Medio Oriente in mezzo al guado. È in una situazione di transizione difficile e rischiosa. Un punto di incrocio di molti fattori: l’apertura di Hamas sugli ostaggi (ma 32 sarebbero morti, dice il New York Times), Blinken al quinto tour nell’area calda, il tentativo di mediazione dell’emiro del Qatar, l’ostinato niet di Netanyau, i palestinesi alla fame, i familiari dei prigionieri del 7 ottobre imbufaliti, la rabbia di Bagdad colpita, le milizie filoiraniane sempre più aggressive (Houthi in testa), Biden in campagna elettorale, Cina e Russia contestatrici alle Nazioni Unite, gli ayatollah di Teheran indecifrabili e pericolosi. C’è dunque il rischio destabilizzazione, al netto degli ultimi risultati diplomatici? Calma. Diffidiamo delle conclusioni affrettate. Comunque vanno considerati alcuni punti di novità.
1) LA CASA BIANCA COSTRETTA A RISPONDERE
I tre morti statunitensi (attacchi a basi americane) ha costretto Biden a rispondere subito e duramente con una pioggia di missili. Colpa della campagna elettorale e delle relative difficoltà. Temendo accuse di debolezza, ha spedito caccia e bombardieri in Siria e Iraq. Scelta pericolosa: Bagdad, furiosa, sta pensando di avvicinarsi a Teheran. Se questo non fosse un anno elettorale, Joe avrebbe con ogni probabilità calcolato e agito diversamente.
2) LE MILIZIE FILO-IRANIANE NON MOLLANO
Gli Houthi in particolare. Il gruppo armato dello Yemen (in prevalenza sciita zaydita) vuole alzare il tiro. Ha messo nel mirino addirittura i cavi sottomarini internet occidentali; nei tubi in fibra passa il 17% del traffico web mondiale.
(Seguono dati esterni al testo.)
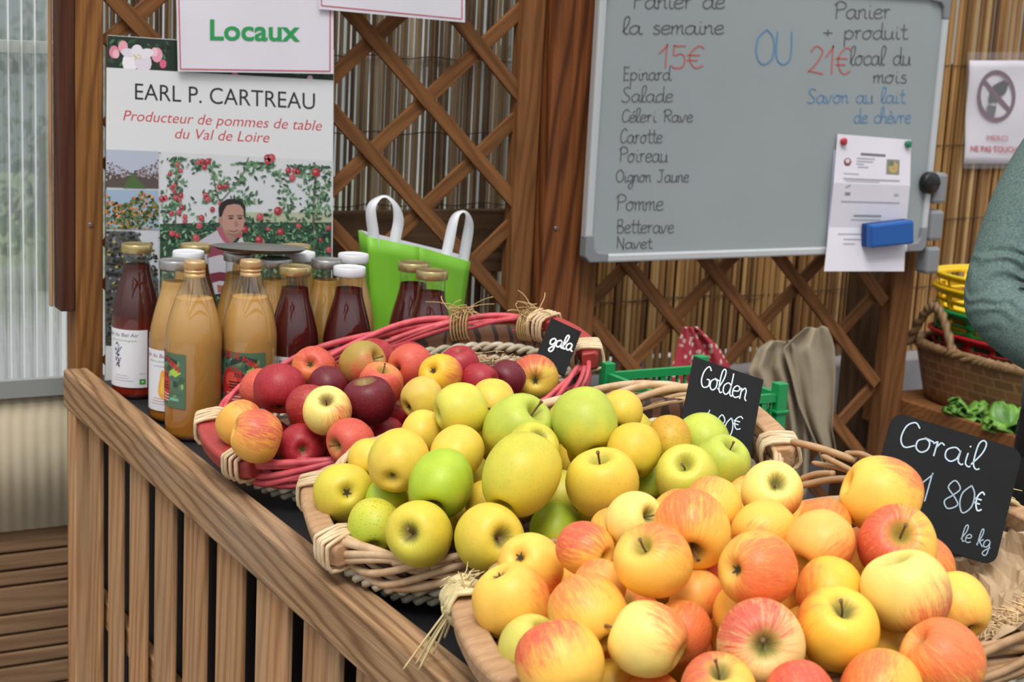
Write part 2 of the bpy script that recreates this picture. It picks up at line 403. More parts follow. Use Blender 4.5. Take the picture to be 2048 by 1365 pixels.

Un salto di qualità che ha allarmato le aziende di mezza Europa. Mentre proseguono gli attacchi alle navi commerciali nel Mar Rosso. Assalite mercoledì 7 la nave statunitense “Star Nadia” è la britannica “Morning Tide”.
3) LE TRUPPE AMERICANE NON LASCERANNO L’IRAQ
L’ultima volta che c’è stata una partenza totale delle forze americane dall’Iraq, l’Isis ha stabilito lo Stato Islamico. Quindi il governo iracheno sa bene che la presenza americana gli serve sia in fase antiterrorismo che anche come contrappeso alla ingombrante presenza iraniana. Dunque è da escludere una partenza totale degli americani da Bagdad. Ma se si va avanti così la posizione del premier Al Sudani, primo ministro dall’ottobre 2022, potrebbe indebolirsi e portare ad una partenza forzata delle truppe statunitensi.